# start of Stored rows

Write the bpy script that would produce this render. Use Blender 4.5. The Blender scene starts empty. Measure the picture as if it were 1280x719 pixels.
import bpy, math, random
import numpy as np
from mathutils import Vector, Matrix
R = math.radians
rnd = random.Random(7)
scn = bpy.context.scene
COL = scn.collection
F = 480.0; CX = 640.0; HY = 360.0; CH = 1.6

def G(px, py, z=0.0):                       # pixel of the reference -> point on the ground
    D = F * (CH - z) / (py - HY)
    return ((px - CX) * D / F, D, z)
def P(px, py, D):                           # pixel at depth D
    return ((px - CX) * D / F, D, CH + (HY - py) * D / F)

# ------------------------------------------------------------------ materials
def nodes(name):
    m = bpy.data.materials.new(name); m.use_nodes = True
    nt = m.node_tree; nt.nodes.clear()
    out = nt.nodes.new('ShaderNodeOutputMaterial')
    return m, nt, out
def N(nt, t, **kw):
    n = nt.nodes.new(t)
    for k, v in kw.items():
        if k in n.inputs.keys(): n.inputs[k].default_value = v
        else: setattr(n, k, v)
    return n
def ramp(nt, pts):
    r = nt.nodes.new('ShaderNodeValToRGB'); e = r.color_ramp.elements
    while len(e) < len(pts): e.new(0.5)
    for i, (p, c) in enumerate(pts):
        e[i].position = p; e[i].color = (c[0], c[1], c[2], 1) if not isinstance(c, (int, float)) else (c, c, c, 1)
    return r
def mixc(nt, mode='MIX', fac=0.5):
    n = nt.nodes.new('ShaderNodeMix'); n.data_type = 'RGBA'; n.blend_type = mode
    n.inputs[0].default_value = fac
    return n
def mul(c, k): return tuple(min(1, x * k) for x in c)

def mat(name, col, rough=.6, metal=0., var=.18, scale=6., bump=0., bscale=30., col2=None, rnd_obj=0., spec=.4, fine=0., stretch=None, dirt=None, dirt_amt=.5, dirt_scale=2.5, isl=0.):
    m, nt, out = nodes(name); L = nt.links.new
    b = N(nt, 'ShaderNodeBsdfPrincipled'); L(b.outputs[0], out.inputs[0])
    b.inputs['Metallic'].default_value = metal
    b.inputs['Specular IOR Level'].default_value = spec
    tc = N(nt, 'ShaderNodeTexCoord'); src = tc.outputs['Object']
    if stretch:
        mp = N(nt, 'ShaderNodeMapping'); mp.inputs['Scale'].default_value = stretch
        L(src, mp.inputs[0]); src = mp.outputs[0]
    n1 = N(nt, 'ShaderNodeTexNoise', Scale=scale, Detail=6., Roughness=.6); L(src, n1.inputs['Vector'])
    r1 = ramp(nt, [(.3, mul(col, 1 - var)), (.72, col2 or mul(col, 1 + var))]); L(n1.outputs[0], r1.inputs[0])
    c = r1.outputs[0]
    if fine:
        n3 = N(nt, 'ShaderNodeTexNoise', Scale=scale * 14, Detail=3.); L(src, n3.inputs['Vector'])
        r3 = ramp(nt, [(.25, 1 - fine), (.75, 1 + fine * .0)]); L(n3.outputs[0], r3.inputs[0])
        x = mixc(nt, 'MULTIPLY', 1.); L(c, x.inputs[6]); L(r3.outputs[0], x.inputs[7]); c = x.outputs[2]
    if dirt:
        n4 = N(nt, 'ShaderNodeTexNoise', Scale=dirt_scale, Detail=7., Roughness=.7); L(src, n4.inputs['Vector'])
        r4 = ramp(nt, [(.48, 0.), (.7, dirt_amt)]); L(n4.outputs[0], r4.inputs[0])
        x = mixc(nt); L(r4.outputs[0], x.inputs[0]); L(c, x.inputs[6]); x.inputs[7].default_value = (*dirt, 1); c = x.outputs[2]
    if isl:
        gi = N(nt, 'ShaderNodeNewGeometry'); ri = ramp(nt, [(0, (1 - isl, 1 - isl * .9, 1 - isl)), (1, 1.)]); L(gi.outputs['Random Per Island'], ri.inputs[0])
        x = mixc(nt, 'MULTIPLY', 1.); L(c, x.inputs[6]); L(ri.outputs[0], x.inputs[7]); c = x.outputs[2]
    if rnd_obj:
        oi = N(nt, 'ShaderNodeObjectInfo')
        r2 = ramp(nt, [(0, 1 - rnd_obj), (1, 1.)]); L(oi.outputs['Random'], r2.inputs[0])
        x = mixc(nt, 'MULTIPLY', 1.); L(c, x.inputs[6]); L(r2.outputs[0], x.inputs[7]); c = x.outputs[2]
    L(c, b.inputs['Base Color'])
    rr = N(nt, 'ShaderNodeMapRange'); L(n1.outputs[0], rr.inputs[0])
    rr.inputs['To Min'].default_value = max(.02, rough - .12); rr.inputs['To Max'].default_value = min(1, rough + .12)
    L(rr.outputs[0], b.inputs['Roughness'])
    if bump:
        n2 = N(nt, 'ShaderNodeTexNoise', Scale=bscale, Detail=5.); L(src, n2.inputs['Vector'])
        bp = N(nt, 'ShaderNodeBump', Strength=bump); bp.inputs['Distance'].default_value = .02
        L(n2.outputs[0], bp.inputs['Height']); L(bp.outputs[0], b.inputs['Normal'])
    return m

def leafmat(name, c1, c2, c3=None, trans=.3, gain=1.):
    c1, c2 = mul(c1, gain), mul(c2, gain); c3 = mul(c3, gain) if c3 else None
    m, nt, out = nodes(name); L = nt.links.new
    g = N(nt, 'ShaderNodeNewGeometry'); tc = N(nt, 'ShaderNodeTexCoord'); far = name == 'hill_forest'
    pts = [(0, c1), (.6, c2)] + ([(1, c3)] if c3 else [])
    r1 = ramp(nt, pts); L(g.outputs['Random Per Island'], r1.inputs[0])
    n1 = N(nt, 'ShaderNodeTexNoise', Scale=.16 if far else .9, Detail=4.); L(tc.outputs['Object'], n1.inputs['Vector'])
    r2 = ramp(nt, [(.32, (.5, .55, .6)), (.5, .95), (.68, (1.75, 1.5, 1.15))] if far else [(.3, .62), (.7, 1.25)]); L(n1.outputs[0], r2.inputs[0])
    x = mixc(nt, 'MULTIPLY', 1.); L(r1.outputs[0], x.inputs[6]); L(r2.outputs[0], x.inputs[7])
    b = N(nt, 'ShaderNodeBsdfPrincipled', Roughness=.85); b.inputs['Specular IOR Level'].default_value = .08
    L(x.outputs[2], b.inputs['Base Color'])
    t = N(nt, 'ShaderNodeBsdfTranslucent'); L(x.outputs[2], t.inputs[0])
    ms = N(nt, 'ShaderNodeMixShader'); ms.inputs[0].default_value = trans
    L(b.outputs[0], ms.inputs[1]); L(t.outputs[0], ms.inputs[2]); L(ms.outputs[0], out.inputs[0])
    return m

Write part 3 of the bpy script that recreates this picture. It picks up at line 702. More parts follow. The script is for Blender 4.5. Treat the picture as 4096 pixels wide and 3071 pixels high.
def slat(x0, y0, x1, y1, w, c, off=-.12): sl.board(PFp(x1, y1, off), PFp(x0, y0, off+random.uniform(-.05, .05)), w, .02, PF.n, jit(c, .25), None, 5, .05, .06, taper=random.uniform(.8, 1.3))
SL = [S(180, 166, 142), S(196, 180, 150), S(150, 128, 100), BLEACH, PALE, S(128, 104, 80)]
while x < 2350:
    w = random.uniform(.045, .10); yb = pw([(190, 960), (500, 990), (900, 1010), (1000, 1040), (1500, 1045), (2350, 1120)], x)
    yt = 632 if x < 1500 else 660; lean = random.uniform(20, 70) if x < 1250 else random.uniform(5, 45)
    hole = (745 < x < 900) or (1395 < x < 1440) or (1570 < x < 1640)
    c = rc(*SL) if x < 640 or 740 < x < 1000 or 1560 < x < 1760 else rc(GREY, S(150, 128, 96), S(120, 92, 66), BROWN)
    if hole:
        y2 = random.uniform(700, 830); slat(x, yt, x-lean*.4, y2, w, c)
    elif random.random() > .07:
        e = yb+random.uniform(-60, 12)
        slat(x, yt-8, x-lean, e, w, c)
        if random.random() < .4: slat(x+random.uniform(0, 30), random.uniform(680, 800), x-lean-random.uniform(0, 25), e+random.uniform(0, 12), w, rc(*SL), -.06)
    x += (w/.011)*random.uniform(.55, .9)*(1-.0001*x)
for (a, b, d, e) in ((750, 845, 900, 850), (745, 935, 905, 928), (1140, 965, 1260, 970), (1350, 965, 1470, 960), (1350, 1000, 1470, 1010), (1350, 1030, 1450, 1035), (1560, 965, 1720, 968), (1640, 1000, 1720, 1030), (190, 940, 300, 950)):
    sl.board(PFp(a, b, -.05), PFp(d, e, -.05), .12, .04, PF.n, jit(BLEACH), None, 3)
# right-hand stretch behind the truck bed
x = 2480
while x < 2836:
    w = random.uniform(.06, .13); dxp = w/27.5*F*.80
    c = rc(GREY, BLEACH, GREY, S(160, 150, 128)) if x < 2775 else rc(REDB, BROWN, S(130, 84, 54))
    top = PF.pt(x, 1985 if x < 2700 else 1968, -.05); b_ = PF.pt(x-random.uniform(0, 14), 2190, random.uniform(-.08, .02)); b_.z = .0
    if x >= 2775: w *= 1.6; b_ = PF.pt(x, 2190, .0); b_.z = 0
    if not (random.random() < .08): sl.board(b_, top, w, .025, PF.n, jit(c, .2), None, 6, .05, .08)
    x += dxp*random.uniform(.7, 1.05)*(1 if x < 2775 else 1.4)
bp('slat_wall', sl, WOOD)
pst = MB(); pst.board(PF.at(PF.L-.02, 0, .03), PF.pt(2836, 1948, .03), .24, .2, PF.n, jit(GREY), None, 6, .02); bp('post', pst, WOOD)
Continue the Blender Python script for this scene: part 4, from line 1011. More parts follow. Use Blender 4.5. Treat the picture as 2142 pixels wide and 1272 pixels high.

# end of Stored rows

▶ [Given request] Return only the lines from the beginning of the material up to and including the line with "F = 480.0; CX = 640.0; HY = 360.0; CH = 1.6", exactly as written.

▶ [Answer for the task]
Write the bpy script that would produce this render. Use Blender 4.5. The Blender scene starts empty. Measure the picture as if it were 1280x719 pixels.
import bpy, math, random
import numpy as np
from mathutils import Vector, Matrix
R = math.radians
rnd = random.Random(7)
scn = bpy.context.scene
COL = scn.collection
F = 480.0; CX = 640.0; HY = 360.0; CH = 1.6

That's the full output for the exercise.